Thursday, June 18, 2020

New Piece Sheds Light on Taiwan's Funding of US Think Tanks

Eli Clifton has a new piece on Taiwan's funding of US think tanks entitled "Taiwan Funding of Think Tanks: Omnipresent and Rarely Disclosed."  It was co-published by The American Prospect and Responsible Statecraft, a publication of the Quincy Institute for Responsible Statecraft.

Here are some excerpts:

Pushing back on bellicose statements from both parties requires credible policy advice from experts, many of whom are based at Washington research institutes. But five of the capital’s most prominent think tanks have been producing policy papers urging closer U.S. ties with Taiwan — a territory locked in an uncertain legal status that threatens to be a flashpoint between Beijing and Washington.
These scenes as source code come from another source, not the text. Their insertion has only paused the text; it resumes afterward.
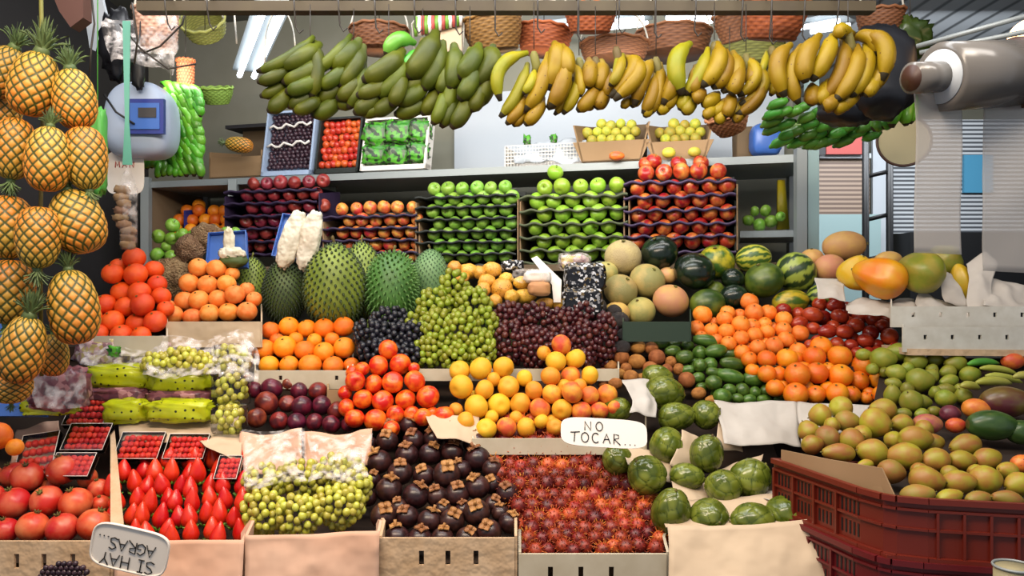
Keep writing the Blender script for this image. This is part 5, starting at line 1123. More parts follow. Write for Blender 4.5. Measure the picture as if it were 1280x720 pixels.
# wrapping papers
def drape(x0, x1, yt, yb, D, m, label, seed, amp=.012, dy=0, name='wrapping_paper'):
    return sheet(name, PS([(x0, yt, D+.03), (x1, yt+dy, D+.03), (x1, yb, D), (x0, yb, D)]), m, label, 'paper', amp, 7, 26, 10, 0, .0015, seed)
drape(144, 303, 676, 735, 2.18, 'paper_pink', 'pinkish wrapping paper over the front of the strawberry box', 2, .008)
drape(306, 472, 668, 735, 2.18, 'paper_pink', 'pinkish wrapping paper over the front of the bagged grape box', 4, .014, -6)
sheet('wrapping_paper', PS([(833,656,2.26),(1028,652,2.22),(1058,735,2.12),(835,735,2.16)]), 'paper', 'large whitish wrapping paper hanging below the lowest cherimoyas', 'paper', .022, 5, 30, 12, seed=6)
sheet('wrapping_paper', PS([(820,628,2.42),(1010,618,2.4),(1030,655,2.25),(833,660,2.27)]), 'paper', 'whitish paper the lowest cherimoyas lie on', 'paper', .01, 6, 26, 8, seed=8)
for i, (pts, m, ds, a_) in enumerate([
 ([(780,476,2.82),(812,482,2.84),(822,520,2.66),(786,515,2.62)], 'paper_white', 'torn white paper beside the topmost cherimoya', .03),
 ([(770,556,2.62),(838,566,2.62),(842,606,2.52),(785,580,2.5)], 'paper', 'white paper beneath the sign, between cherimoyas', .014),
 ([(852,535,2.62),(905,560,2.66),(870,600,2.55),(838,582,2.52)], 'paper', 'white paper between the middle cherimoyas', .014),
 ([(900,505,2.8),(928,510,2.82),(928,565,2.62),(895,558,2.6)], 'paper', 'white paper right of the upper cherimoyas', .014),
 ([(836,598,2.52),(888,606,2.54),(884,634,2.42),(846,622,2.4)], 'paper', 'white paper above the two lowest left cherimoyas', .01),
 ([(884,606,2.5),(912,612,2.48),(935,634,2.4),(900,640,2.36)], 'paper', 'white paper fold above the lowest middle cherimoya', .01),
 ([(896,588,2.56),(955,566,2.6),(950,584,2.54),(905,600,2.5)], 'paper', 'white paper flap behind the right cherimoya', .01),
 ([(936,616,2.46),(970,612,2.46),(1024,636,2.36),(960,626,2.36)], 'paper_white', 'white paper flap sticking out right of the cherimoyas', .006),
 ([(893,500,2.78),(996,503,2.76),(1002,556,2.62),(905,558,2.58)], 'paper_white', 'smooth white paper below the green avocados', .014),
 ([(996,503,2.74),(1090,505,2.68),(1070,540,2.6),(1002,552,2.6)], 'paper_white', 'white paper below the lowest large tangerines', .01),
 ([(530,518,2.70),(600,520,2.72),(606,560,2.62),(545,545,2.58)], 'paper', 'white paper between the mangosteens and the peaches', .012),
 ([(143,512,2.76),(300,515,2.76),(300,562,2.62),(150,548,2.62)], 'paper', 'cream paper under the dotted packets', .016),
 ([(245,548,2.64),(305,540,2.66),(300,580,2.54),(262,562,2.54)], 'paper', 'folded cream paper corner beside the raspberry boxes', .012),
 ([(20,535,2.72),(75,530,2.74),(70,590,2.6),(10,600,2.56)], 'paper_pink', 'pale crumpled paper behind the leftmost pomegranates', .02),
 ([(1060,372,3.05),(1145,372,3.05),(1140,398,2.92),(1060,392,2.94)], 'paper_white', 'crumpled white paper under the orange papaya', .03),
 ([(1145,368,3.0),(1225,380,3.0),(1220,400,2.88),(1140,398,2.88)], 'paper_white', 'crumpled white paper on the foam crates', .03),
 ([(1172,336,3.0),(1188,340,3.0),(1215,385,2.95),(1180,380,2.95)], 'paper_white', 'twisted white paper standing in front of the brownish papaya', .02),
 ([(1205,330,3.02),(1240,312,3.05),(1238,385,2.92),(1212,390,2.92)], 'paper_white', 'large torn white paper standing at the right', .035),
 ([(1225,350,3.02),(1290,356,3.0),(1290,388,2.9),(1225,386,2.9)], 'paper_white', 'flattened white paper at the right edge', .03),
 ([(1020,345,3.16),(1056,345,3.14),(1058,375,3.0),(1022,372,3.02)], 'paper_white', 'white paper behind the tamarillos', .02)]):
    sheet('paper_sheet', PS(pts), m, ds, 'paper', a_, 8, 20, 14, 0, .0012, i+10)
# inner tier boxes
def tierbox(x0, x1, yt, yb, D, m, label, depth=.2, name='fruit_box', holes=()):
    zt, zb = CZ-(yt-360)/F*D, CZ-(yb-360)/F*D; X0, X1 = (x0-640)/F*D, (x1-640)/F*D; o = thing(name, label, 'box', ((X0+X1)/2, D, zb)); mb = MB(); hz = (zt*.6+zb*.4)
    if holes:
        mb.box(((X0+X1)/2, D, (zt+hz+.008)/2), (X1-X0, .008, zt-hz-.008)); mb.box(((X0+X1)/2, D, (zb+hz-.008)/2), (X1-X0, .008, hz-.008-zb)); e = X0
        for x in list(holes)+[None]:
            r = X1 if x is None else (x-640)/F*D-.006; mb.box(((e+r)/2, D, hz), (r-e, .008, .016)); e = None if x is None else (x-640)/F*D+.006
    else: mb.box(((X0+X1)/2, D, (zt+zb)/2), (X1-X0, .008, zt-zb))
    part('front_panel', mb, m, o, False)
    for X in (X0, X1): part('side_panel', MB().prism([(X, D, zb), (X, D, zt), (X*(D+depth)/D, D+depth, zt+depth*.2), (X*(D+depth)/D, D+depth, zb+depth*.2)], (.006, 0, 0)), m, o, False)
    return o
tierbox(318, 434, 463, 486, 2.90, 'crate_white', 'whitish box with small holes holding the bright oranges', holes=(351, 421))
tierbox(440, 772, 461, 476, 2.90, 'crate_white', 'long whitish box under the black, green and red grapes')
tierbox(409, 434, 487, 512, 2.83, 'card', 'small brown cardboard box edge between plums and oranges', .1)
tierbox(590, 806, 548, 568, 2.62, 'crate_white', 'whitish box holding the peaches', .25)
tierbox(208, 326, 402, 434, 2.98, 'paper', 'cream paper-covered box under the pale orange pyramid', .3, 'covered_box')
tierbox(118, 208, 420, 445, 2.86, 'crate_white', 'pale box under the deep red-orange pyramid', .25)
tierbox(778, 862, 402, 427, 3.02, 'green_plastic', 'dark green plastic crate under the tan melons', .3, 'plastic_crate')
for i, (yt, yb, x0, D, ds) in enumerate([(383,409,1113,2.84,'upper white foam crate with notches at the right'),(409,440,1128,2.80,'lower white foam crate at the right')]):
    tierbox(x0, 1330, yt, yb, D, 'styro', ds, .3, 'foam_crate', holes=[x0+28+34*k for k in range(5)])
solo('foam_strip', MB().prism(PS([(1135,436,2.79),(1330,438,2.79),(1330,446,2.79),(1135,444,2.79)]), (0, .2, 0)), 'crate_wood', 'thin wooden ledge below the white foam crates', 'ledge', smooth=False)
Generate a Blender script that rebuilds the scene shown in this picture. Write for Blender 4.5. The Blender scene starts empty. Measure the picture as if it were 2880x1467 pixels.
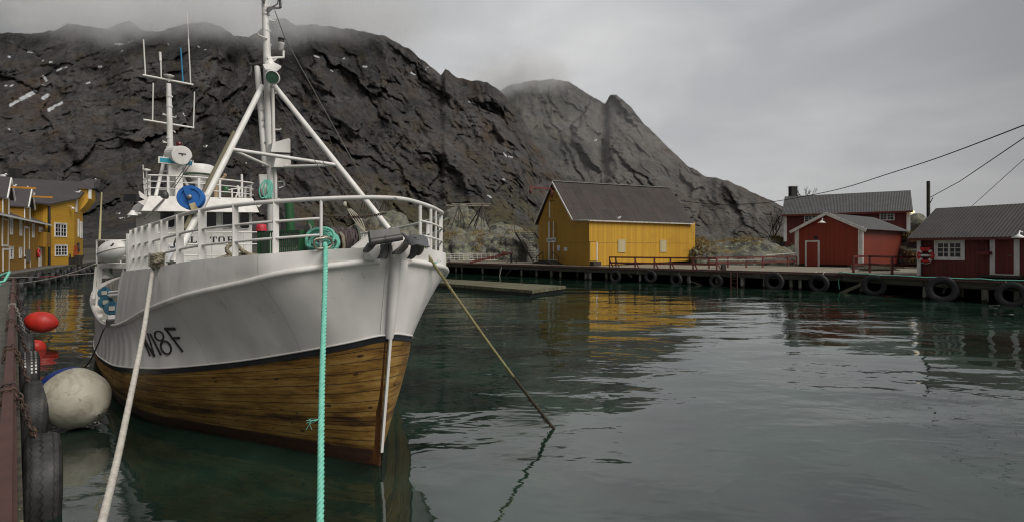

These seemingly impartial research institutions are pushing for expanded arms sales and trade agreements with Taiwan without widely disclosing their high-level funding from the Taipei Economic and Cultural Representative Office (TECRO), Taiwan’s equivalent to an embassy.
The five think tanks — the Brookings Institution, the Center for American Progress, the Center for a New American Security, the Center for Strategic and International Studies, and the Hudson Institute — all disclose their funding from TECRO but bury it deep on their websites or annual reports.
None of their researchers disclose the potential conflict of interest between Taiwanese funding and advocating for more security guarantees for and trade with Taiwan.

Some think tanks have already pushed back at the piece, as if often the case with investigative reporting on foreign funding of think tanks.

The author, Eli Clifton, said that the first thing the spokesperson for the Center for American Progress (CAP) told him when asked about CAP's Taiwan funding was "I'd like to know if you plan to note in the story that you are a former CAP staffer who left ThinkProgress, since that is a clear conflict of interest."

At the end of the piece, Clinton notes that he and Ben Armbruster, the managing editor of Responsible Statecraft, are former employees of CAP.

Bonnie Glaser, a Senior Adviser for Asia and Director of the China Power Project at the Center for Strategic and International Studies (CSIS), had a back-and-forth with Clifton on Twitter, with Glaser saying that all reports her program has published that were funded by Taiwan have included a statement on funding sources.  Clifton notes, however, that other pieces CSIS has published have not disclosed Taiwan funding.

Clifton has written other pieces about think tank funding in the past, including this 2013 piece about Taiwan's funding of American Enterprise Institute (AEI).

Here is a previous Think Tank Watch piece about Taiwanese think tanks setting up shop in Washington, DC.

Update: In response to the piece, China's foreign minister said that US think tank should be fair and objective.